**STATED EXERCISE**:
All the data should be repeated exactly. Any image in it is left out.

|---|

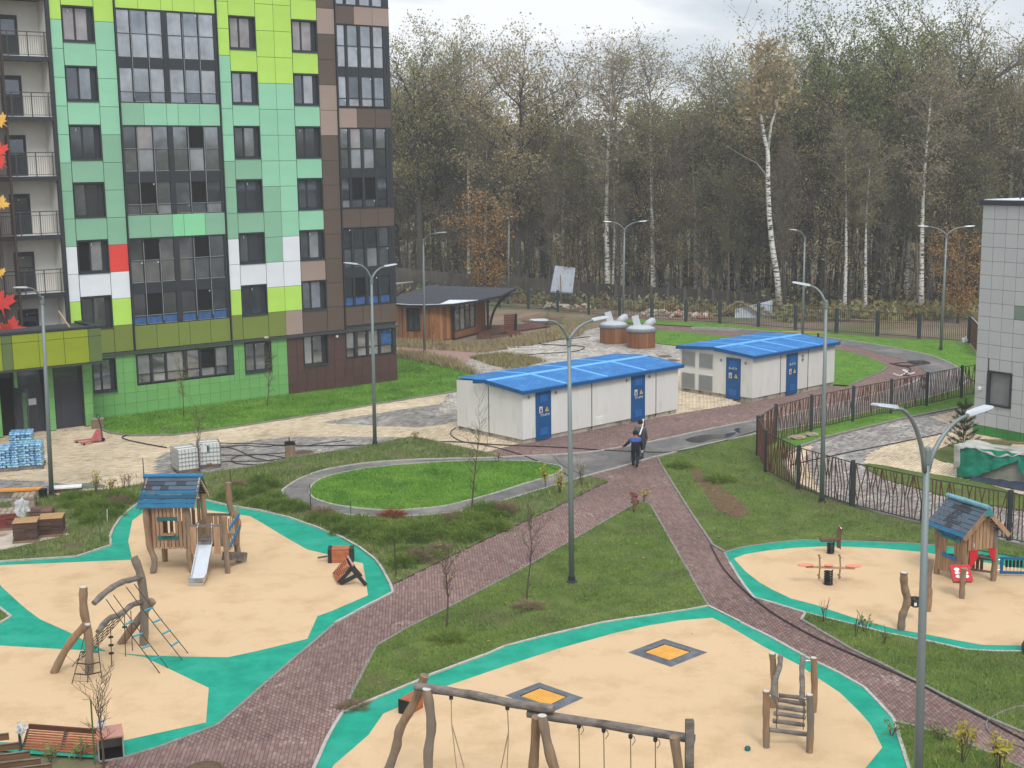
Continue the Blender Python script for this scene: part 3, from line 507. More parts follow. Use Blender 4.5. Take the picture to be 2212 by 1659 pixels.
UL = [(2.68, 3.40), (3.50, 4.37), (4.47, 5.28), (5.60, 6.45), (6.57, 7.43), (7.53, 8.40)]
UB = [(16.56, 17.1), (17.27, 18.01), (18.21, 18.97), (19.13, 19.85)]
rowsL = [[(21.49, 22.72), (20.2, 21.45), (18.31, 19.58), (17.75, 18.27)], [(15.16, 16.38), (13.9, 15.12), (12.03, 13.25), (11.48, 11.99)], [(8.86, 10.06), (7.6, 8.81), (5.7, 6.95), (5.2, 5.66)], [(27.8, 29.0), (26.5, 27.76), (24.6, 25.9), (24.05, 24.56)]]
rowsB = [[(21.38, 22.6), (20.1, 21.34), (18.2, 19.5), (17.72, 18.16)], [(15.12, 16.33), (13.88, 15.07), (11.95, 13.3), (11.45, 11.91)], [(8.9, 10.12), (7.66, 8.86), (5.82, 7.0), (5.26, 5.78)], [(27.8, 29.0), (26.4, 27.7), (24.4, 25.8), (23.86, 24.36)]]
glsL = [[[2, 1, 2, 2, 1, 2], [2]*6, [2, 1, 2], [1, 0, 1]], [[0, 3, 1, 1, -1, 1], [1, 2, 1], [0, -1, 1, 1, -1, 0], [1, 1, 2]], [[0, -1, 1, 1, -1, 1], [1], [0, -1, 0, 0, -1, 0], [9, 9, 9]], [[2]*6, [1]*6, [1]*6, [1]*6]]
glsB = [[[2, 1, 1, 2], [2, 2, 2, 2], [2, 0, 1, 1], [1, 2, 2, 1]], [[1, 3, 0, 1], [1, 2, 2, 0], [0, -1, -1, 0], [2, 1, 1, 0]], [[0, 0, 0, 1], [1, 1, 2, 1], [0, -1, 0, 0], [9, 9, 9, 9]], [[2]*4, [2]*4, [1]*4, [2]*4]]
for k in range(4):
    loggia(UL, rowsL[k], 1, True, glsL[k], u0=2.60, u1=8.56); loggia(UB, rowsB[k], 0, False, glsB[k], u0=16.47, u1=20.05)
spL = [(16.44, 17.68, 'SMMMM'), (10.13, 11.42, 'SSGGS'), (3.74, 5.13, 'OOOOO'), (22.8, 23.98, 'LLLLL')]
for z0, z1, cc in spL:
    for (a, c_), k in zip(((2.64, 3.95), (3.95, 5.29), (5.29, 5.98), (5.98, 7.29), (7.29, 8.55)), cc): panel(a, c_, z0, z1, k)
for z0, z1, cc in ((16.38, 17.6, 'TBB'), (10.17, 11.38, 'BBB'), (3.96, 5.2, 'BBB'), (22.66, 23.78, 'BTT')):
    for (a, c_), k in zip(((16.48, 17.77), (17.77, 19.09), (19.09, 20.29)), cc): panel(a, c_, z0, z1, k, y=-.04)
    MB().box(16.46, 20.32, -.07, .1, z1-.01, z1+.035).build('ledge', m_frame, bd)
tr = MB()
for u in (-1.08, 2.585, 8.60, 16.44): tr.box(u-.035 if u > 0 else u-.12, u+.035 if u > 0 else u+.08, -.09, .12, 3.74, 31)
tr.box(20.06, 20.3, -.03, .12, 3.9, 31); tr.build('corner_trim', m_frame, bd)
MB().box(-.4, 20.42, -.16, .12, 3.58, 3.72).build('ledge', m_sill, bd)
# side wall at the right end, seen edge-on
for k in range(16):
    panel_s = MB().box(20.245, 20.29, .14, 5, 3.74+1.523*k+.02, 3.74+1.523*(k+1)-.02).build('panel', pm['B'], bd)
# ground floor tiles
m_gt = M('tile_green', (112, 168, 98), s=.8, v=.06, rnd=.04, r=.4, spec=.5); m_bt = M('tile_maroon', (82, 58, 56), s=.8, v=.08, rnd=.06, r=.4, spec=.5)
pm['g'] = m_gt; pm['b'] = m_bt
GW = [(.06, 1.42, 1.52, 3.42), (2.62, 8.68, 1.70, 3.47), (9.42, 11.2, 1.66, 3.52), (13.42, 15.16, 1.68, 3.57), (16.44, 20.3, 1.88, 3.57)]
def tiles(u0, u1, col, wd=.655, zs=(-.5, .1, .7, 1.3, 1.9, 2.5, 3.1, 3.57)):
    n = round((u1-u0)/wd); wd = (u1-u0)/n
    for i in range(n):
        for j in range(len(zs)-1):
            rects = [(u0+i*wd, u0+(i+1)*wd, zs[j], zs[j+1])]
            for (p, q, r0, r1) in GW:     # cut tiles round the windows
                nr = []
                for (a, b_, z0, z1) in rects:
                    if b_ <= p or a >= q or z1 <= r0-.04 or z0 >= r1: nr.append((a, b_, z0, z1)); continue
                    r0_ = r0-.04
                    if a < p: nr.append((a, p, z0, z1)); a = p
                    if b_ > q: nr.append((q, b_, z0, z1)); b_ = q
                    if z0 < r0_: nr.append((a, b_, z0, r0_))
                    if z1 > r1: nr.append((a, b_, r1, z1))
                rects = nr
            for (a, b_, z0, z1) in rects:
                if z1-z0 > .06 and b_-a > .06: panel(a, b_, z0, z1, col, nm='tile', g=.006, th=.03, y=.04)
tiles(-.1, 12.28, 'g'); tiles(12.28, 20.28, 'b')
window(*GW[0], gl=(1, 1), dp=.28); window(*GW[2], gl=(1, 1), dp=.28); window(*GW[3], gl=(2, 1), dp=.28)
loggia([(2.72, 3.46), (3.6, 4.37), (4.47, 5.5), (5.72, 6.5), (6.6, 7.46), (7.54, 8.3)], [(2.3, 3.4), (1.8, 2.26)], 0, False, [[2, 1, 2, 1, -1, 2], [1, 2, 1]], dp=.12, u0=2.62, u1=8.68)
loggia([(16.5, 17.1), (17.3, 18.0), (18.15, 18.9), (19.05, 19.94)], [(2.5, 3.5), (1.95, 2.46)], 0, False, [[2, 1, 2, 9], [1, 2, 2, 1]], dp=.12, u0=16.44, u1=20.2)
MB().box(15.72, 15.86, -.1, .03, 3.3, 3.44).build('wall_lamp', m_tape, bd, bev=.02); MB().box(10.7, 10.95, -.2, -.05, 3.72, 3.8).build('wall_lamp', m_tape, bd)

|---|

**THE SOLUTION**:
Continue the Blender Python script for this scene: part 3, from line 507. More parts follow. Use Blender 4.5. Take the picture to be 2212 by 1659 pixels.
UL = [(2.68, 3.40), (3.50, 4.37), (4.47, 5.28), (5.60, 6.45), (6.57, 7.43), (7.53, 8.40)]
UB = [(16.56, 17.1), (17.27, 18.01), (18.21, 18.97), (19.13, 19.85)]
rowsL = [[(21.49, 22.72), (20.2, 21.45), (18.31, 19.58), (17.75, 18.27)], [(15.16, 16.38), (13.9, 15.12), (12.03, 13.25), (11.48, 11.99)], [(8.86, 10.06), (7.6, 8.81), (5.7, 6.95), (5.2, 5.66)], [(27.8, 29.0), (26.5, 27.76), (24.6, 25.9), (24.05, 24.56)]]
rowsB = [[(21.38, 22.6), (20.1, 21.34), (18.2, 19.5), (17.72, 18.16)], [(15.12, 16.33), (13.88, 15.07), (11.95, 13.3), (11.45, 11.91)], [(8.9, 10.12), (7.66, 8.86), (5.82, 7.0), (5.26, 5.78)], [(27.8, 29.0), (26.4, 27.7), (24.4, 25.8), (23.86, 24.36)]]
glsL = [[[2, 1, 2, 2, 1, 2], [2]*6, [2, 1, 2], [1, 0, 1]], [[0, 3, 1, 1, -1, 1], [1, 2, 1], [0, -1, 1, 1, -1, 0], [1, 1, 2]], [[0, -1, 1, 1, -1, 1], [1], [0, -1, 0, 0, -1, 0], [9, 9, 9]], [[2]*6, [1]*6, [1]*6, [1]*6]]
glsB = [[[2, 1, 1, 2], [2, 2, 2, 2], [2, 0, 1, 1], [1, 2, 2, 1]], [[1, 3, 0, 1], [1, 2, 2, 0], [0, -1, -1, 0], [2, 1, 1, 0]], [[0, 0, 0, 1], [1, 1, 2, 1], [0, -1, 0, 0], [9, 9, 9, 9]], [[2]*4, [2]*4, [1]*4, [2]*4]]
for k in range(4):
    loggia(UL, rowsL[k], 1, True, glsL[k], u0=2.60, u1=8.56); loggia(UB, rowsB[k], 0, False, glsB[k], u0=16.47, u1=20.05)
spL = [(16.44, 17.68, 'SMMMM'), (10.13, 11.42, 'SSGGS'), (3.74, 5.13, 'OOOOO'), (22.8, 23.98, 'LLLLL')]
for z0, z1, cc in spL:
    for (a, c_), k in zip(((2.64, 3.95), (3.95, 5.29), (5.29, 5.98), (5.98, 7.29), (7.29, 8.55)), cc): panel(a, c_, z0, z1, k)
for z0, z1, cc in ((16.38, 17.6, 'TBB'), (10.17, 11.38, 'BBB'), (3.96, 5.2, 'BBB'), (22.66, 23.78, 'BTT')):
    for (a, c_), k in zip(((16.48, 17.77), (17.77, 19.09), (19.09, 20.29)), cc): panel(a, c_, z0, z1, k, y=-.04)
    MB().box(16.46, 20.32, -.07, .1, z1-.01, z1+.035).build('ledge', m_frame, bd)
tr = MB()
for u in (-1.08, 2.585, 8.60, 16.44): tr.box(u-.035 if u > 0 else u-.12, u+.035 if u > 0 else u+.08, -.09, .12, 3.74, 31)
tr.box(20.06, 20.3, -.03, .12, 3.9, 31); tr.build('corner_trim', m_frame, bd)
MB().box(-.4, 20.42, -.16, .12, 3.58, 3.72).build('ledge', m_sill, bd)
# side wall at the right end, seen edge-on
for k in range(16):
    panel_s = MB().box(20.245, 20.29, .14, 5, 3.74+1.523*k+.02, 3.74+1.523*(k+1)-.02).build('panel', pm['B'], bd)
# ground floor tiles
m_gt = M('tile_green', (112, 168, 98), s=.8, v=.06, rnd=.04, r=.4, spec=.5); m_bt = M('tile_maroon', (82, 58, 56), s=.8, v=.08, rnd=.06, r=.4, spec=.5)
pm['g'] = m_gt; pm['b'] = m_bt
GW = [(.06, 1.42, 1.52, 3.42), (2.62, 8.68, 1.70, 3.47), (9.42, 11.2, 1.66, 3.52), (13.42, 15.16, 1.68, 3.57), (16.44, 20.3, 1.88, 3.57)]
def tiles(u0, u1, col, wd=.655, zs=(-.5, .1, .7, 1.3, 1.9, 2.5, 3.1, 3.57)):
    n = round((u1-u0)/wd); wd = (u1-u0)/n
    for i in range(n):
        for j in range(len(zs)-1):
            rects = [(u0+i*wd, u0+(i+1)*wd, zs[j], zs[j+1])]
            for (p, q, r0, r1) in GW:     # cut tiles round the windows
                nr = []
                for (a, b_, z0, z1) in rects:
                    if b_ <= p or a >= q or z1 <= r0-.04 or z0 >= r1: nr.append((a, b_, z0, z1)); continue
                    r0_ = r0-.04
                    if a < p: nr.append((a, p, z0, z1)); a = p
                    if b_ > q: nr.append((q, b_, z0, z1)); b_ = q
                    if z0 < r0_: nr.append((a, b_, z0, r0_))
                    if z1 > r1: nr.append((a, b_, r1, z1))
                rects = nr
            for (a, b_, z0, z1) in rects:
                if z1-z0 > .06 and b_-a > .06: panel(a, b_, z0, z1, col, nm='tile', g=.006, th=.03, y=.04)
tiles(-.1, 12.28, 'g'); tiles(12.28, 20.28, 'b')
window(*GW[0], gl=(1, 1), dp=.28); window(*GW[2], gl=(1, 1), dp=.28); window(*GW[3], gl=(2, 1), dp=.28)
loggia([(2.72, 3.46), (3.6, 4.37), (4.47, 5.5), (5.72, 6.5), (6.6, 7.46), (7.54, 8.3)], [(2.3, 3.4), (1.8, 2.26)], 0, False, [[2, 1, 2, 1, -1, 2], [1, 2, 1]], dp=.12, u0=2.62, u1=8.68)
loggia([(16.5, 17.1), (17.3, 18.0), (18.15, 18.9), (19.05, 19.94)], [(2.5, 3.5), (1.95, 2.46)], 0, False, [[2, 1, 2, 9], [1, 2, 2, 1]], dp=.12, u0=16.44, u1=20.2)
MB().box(15.72, 15.86, -.1, .03, 3.3, 3.44).build('wall_lamp', m_tape, bd, bev=.02); MB().box(10.7, 10.95, -.2, -.05, 3.72, 3.8).build('wall_lamp', m_tape, bd)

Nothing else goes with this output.